§ **WORK TO COMPLETE**
Print the records below from the first line through the line containing "mb = MB(); mb.box(-15.985, -15.91, y0-.001, y0+.02, 2.08, 2.32);", both included, word for word.

# START OF THE DATA

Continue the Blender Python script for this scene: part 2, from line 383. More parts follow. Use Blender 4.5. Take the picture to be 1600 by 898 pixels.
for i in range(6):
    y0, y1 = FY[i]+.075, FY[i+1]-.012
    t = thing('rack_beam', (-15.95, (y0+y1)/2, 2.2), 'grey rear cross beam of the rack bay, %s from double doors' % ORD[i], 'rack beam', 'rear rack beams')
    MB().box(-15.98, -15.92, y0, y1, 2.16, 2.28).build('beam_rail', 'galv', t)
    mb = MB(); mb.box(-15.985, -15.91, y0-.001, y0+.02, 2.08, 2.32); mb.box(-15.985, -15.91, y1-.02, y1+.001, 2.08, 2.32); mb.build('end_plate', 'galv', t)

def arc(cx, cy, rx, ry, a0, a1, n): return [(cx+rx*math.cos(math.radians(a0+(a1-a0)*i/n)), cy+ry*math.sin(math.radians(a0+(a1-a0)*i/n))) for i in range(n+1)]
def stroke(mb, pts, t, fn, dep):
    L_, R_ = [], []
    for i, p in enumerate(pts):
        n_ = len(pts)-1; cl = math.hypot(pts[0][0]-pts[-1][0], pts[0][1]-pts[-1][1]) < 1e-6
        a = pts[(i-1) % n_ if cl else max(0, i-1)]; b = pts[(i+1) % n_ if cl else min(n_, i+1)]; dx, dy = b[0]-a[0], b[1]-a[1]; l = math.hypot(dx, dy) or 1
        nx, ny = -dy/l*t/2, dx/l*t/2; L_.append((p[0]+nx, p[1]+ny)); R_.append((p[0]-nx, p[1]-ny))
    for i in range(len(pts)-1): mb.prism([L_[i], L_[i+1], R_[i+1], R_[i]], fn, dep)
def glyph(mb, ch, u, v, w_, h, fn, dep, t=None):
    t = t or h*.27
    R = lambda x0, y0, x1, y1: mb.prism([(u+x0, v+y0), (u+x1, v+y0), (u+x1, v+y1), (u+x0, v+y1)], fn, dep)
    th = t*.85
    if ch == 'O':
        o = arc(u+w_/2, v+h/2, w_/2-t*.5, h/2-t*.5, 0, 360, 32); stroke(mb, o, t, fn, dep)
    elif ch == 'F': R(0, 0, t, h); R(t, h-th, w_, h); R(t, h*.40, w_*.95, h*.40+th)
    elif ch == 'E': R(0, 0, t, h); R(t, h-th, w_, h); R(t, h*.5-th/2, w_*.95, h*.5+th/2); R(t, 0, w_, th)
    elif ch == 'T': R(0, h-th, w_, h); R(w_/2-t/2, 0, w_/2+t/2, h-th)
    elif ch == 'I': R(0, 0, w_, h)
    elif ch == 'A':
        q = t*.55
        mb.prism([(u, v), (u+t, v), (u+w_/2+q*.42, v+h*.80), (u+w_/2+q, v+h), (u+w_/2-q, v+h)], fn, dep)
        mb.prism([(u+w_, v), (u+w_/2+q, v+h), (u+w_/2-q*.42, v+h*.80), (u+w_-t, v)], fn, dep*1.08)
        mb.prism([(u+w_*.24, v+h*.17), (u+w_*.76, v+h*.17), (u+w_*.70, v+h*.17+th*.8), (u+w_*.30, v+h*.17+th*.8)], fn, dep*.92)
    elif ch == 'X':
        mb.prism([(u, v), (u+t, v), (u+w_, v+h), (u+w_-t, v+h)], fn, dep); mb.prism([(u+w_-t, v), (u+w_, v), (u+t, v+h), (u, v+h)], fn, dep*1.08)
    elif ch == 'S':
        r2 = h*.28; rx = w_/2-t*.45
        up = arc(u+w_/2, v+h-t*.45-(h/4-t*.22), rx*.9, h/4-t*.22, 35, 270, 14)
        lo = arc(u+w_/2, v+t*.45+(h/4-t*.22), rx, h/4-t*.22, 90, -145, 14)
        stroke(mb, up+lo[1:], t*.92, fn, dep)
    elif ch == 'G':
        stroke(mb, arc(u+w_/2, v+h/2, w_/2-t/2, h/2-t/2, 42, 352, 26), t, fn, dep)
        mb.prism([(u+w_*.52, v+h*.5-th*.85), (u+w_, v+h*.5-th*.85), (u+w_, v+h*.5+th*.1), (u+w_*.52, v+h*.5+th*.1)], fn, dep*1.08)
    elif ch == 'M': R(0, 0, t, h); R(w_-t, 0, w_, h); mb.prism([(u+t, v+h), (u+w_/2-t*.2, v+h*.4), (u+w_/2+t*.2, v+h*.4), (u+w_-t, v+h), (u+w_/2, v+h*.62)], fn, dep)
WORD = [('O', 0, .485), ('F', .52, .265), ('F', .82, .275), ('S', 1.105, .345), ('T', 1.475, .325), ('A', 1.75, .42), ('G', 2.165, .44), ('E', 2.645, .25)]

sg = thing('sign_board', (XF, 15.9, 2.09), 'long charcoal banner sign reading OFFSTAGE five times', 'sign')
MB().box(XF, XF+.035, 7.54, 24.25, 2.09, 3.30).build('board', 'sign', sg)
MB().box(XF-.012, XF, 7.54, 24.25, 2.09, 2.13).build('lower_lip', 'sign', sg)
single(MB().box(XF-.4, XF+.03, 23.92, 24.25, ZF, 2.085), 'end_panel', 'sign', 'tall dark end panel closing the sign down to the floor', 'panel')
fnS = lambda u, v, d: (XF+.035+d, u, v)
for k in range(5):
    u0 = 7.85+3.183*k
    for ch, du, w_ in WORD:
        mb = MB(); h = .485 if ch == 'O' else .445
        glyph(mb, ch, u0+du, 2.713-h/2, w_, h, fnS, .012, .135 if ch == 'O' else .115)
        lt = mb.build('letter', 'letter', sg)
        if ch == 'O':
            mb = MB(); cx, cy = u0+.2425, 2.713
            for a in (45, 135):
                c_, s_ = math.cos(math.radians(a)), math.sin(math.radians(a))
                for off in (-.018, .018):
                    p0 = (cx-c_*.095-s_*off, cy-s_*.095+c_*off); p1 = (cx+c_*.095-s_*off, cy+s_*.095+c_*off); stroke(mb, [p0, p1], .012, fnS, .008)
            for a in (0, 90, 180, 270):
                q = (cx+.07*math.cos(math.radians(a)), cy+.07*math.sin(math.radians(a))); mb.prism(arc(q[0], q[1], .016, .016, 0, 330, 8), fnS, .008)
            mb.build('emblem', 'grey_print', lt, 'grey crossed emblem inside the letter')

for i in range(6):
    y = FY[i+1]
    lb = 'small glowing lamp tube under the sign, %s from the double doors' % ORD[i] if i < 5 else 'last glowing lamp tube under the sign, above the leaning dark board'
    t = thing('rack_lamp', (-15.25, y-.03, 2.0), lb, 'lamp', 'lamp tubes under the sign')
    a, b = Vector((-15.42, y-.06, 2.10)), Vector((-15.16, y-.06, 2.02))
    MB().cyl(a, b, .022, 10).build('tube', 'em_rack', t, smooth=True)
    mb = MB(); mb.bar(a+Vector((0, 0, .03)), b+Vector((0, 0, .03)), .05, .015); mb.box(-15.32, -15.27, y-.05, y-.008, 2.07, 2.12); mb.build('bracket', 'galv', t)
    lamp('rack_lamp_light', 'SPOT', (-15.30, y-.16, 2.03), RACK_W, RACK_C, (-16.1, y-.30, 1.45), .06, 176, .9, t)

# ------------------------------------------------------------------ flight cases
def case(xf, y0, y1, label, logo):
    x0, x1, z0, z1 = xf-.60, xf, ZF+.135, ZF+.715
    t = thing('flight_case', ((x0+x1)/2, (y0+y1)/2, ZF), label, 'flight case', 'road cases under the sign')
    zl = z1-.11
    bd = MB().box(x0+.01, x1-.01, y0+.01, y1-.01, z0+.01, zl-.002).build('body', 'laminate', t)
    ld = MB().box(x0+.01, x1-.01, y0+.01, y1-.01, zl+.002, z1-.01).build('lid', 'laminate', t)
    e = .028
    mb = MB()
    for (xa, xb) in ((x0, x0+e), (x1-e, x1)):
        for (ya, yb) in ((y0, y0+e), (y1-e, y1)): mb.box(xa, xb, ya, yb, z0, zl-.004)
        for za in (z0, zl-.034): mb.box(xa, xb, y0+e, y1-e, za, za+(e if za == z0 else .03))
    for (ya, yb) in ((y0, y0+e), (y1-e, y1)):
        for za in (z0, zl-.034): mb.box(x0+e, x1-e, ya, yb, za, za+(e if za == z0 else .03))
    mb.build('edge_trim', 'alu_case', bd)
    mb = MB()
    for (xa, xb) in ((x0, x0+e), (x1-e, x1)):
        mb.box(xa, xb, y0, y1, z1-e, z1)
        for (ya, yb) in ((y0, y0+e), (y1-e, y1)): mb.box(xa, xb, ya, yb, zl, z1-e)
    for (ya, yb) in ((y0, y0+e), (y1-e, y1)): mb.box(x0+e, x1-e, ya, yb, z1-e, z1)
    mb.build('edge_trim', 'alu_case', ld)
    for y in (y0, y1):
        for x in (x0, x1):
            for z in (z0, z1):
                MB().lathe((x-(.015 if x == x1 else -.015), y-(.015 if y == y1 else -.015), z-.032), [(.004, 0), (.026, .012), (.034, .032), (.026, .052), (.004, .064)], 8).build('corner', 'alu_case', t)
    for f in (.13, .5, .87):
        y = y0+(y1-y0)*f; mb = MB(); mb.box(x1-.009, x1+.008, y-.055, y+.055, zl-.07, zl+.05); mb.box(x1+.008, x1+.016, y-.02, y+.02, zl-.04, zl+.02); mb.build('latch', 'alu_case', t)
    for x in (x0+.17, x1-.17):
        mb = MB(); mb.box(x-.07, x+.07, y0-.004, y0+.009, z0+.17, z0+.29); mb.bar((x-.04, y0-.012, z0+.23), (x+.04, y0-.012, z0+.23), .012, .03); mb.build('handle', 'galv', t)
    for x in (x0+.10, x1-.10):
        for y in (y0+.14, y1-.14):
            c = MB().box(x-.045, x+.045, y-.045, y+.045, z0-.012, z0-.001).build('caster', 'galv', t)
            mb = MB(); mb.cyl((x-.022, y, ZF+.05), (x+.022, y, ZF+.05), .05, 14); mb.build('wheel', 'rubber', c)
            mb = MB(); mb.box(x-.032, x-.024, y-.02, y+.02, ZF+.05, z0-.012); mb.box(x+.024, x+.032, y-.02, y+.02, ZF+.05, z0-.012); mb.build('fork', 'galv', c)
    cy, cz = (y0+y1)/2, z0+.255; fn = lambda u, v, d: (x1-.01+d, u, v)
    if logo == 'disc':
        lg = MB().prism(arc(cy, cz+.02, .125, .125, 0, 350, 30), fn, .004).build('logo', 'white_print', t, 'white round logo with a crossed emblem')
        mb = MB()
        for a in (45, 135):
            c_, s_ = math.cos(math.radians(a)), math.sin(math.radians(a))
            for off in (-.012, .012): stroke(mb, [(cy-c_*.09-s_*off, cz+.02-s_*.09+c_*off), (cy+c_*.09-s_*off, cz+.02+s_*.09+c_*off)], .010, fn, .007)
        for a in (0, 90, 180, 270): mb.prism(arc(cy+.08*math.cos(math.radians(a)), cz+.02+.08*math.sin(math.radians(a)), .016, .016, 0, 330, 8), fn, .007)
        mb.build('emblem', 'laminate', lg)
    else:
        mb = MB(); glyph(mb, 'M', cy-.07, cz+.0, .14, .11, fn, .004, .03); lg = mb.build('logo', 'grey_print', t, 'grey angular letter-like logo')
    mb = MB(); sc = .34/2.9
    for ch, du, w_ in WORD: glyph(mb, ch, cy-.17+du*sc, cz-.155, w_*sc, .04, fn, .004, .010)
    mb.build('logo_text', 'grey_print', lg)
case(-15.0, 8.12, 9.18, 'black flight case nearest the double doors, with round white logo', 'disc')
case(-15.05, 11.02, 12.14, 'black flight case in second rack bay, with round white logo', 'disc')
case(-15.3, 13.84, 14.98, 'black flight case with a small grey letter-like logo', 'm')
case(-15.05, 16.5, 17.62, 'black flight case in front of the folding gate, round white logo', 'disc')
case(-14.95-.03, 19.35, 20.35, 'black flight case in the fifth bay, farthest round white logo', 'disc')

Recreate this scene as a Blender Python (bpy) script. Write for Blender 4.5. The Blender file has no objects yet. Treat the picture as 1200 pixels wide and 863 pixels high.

# END OF THE DATA

§ **OUTPUT FOR THIS EXERCISE**
Continue the Blender Python script for this scene: part 2, from line 383. More parts follow. Use Blender 4.5. Take the picture to be 1600 by 898 pixels.
for i in range(6):
    y0, y1 = FY[i]+.075, FY[i+1]-.012
    t = thing('rack_beam', (-15.95, (y0+y1)/2, 2.2), 'grey rear cross beam of the rack bay, %s from double doors' % ORD[i], 'rack beam', 'rear rack beams')
    MB().box(-15.98, -15.92, y0, y1, 2.16, 2.28).build('beam_rail', 'galv', t)
    mb = MB(); mb.box(-15.985, -15.91, y0-.001, y0+.02, 2.08, 2.32); mb.box(-15.985, -15.91, y1-.02, y1+.001, 2.08, 2.32); mb.build('end_plate', 'galv', t)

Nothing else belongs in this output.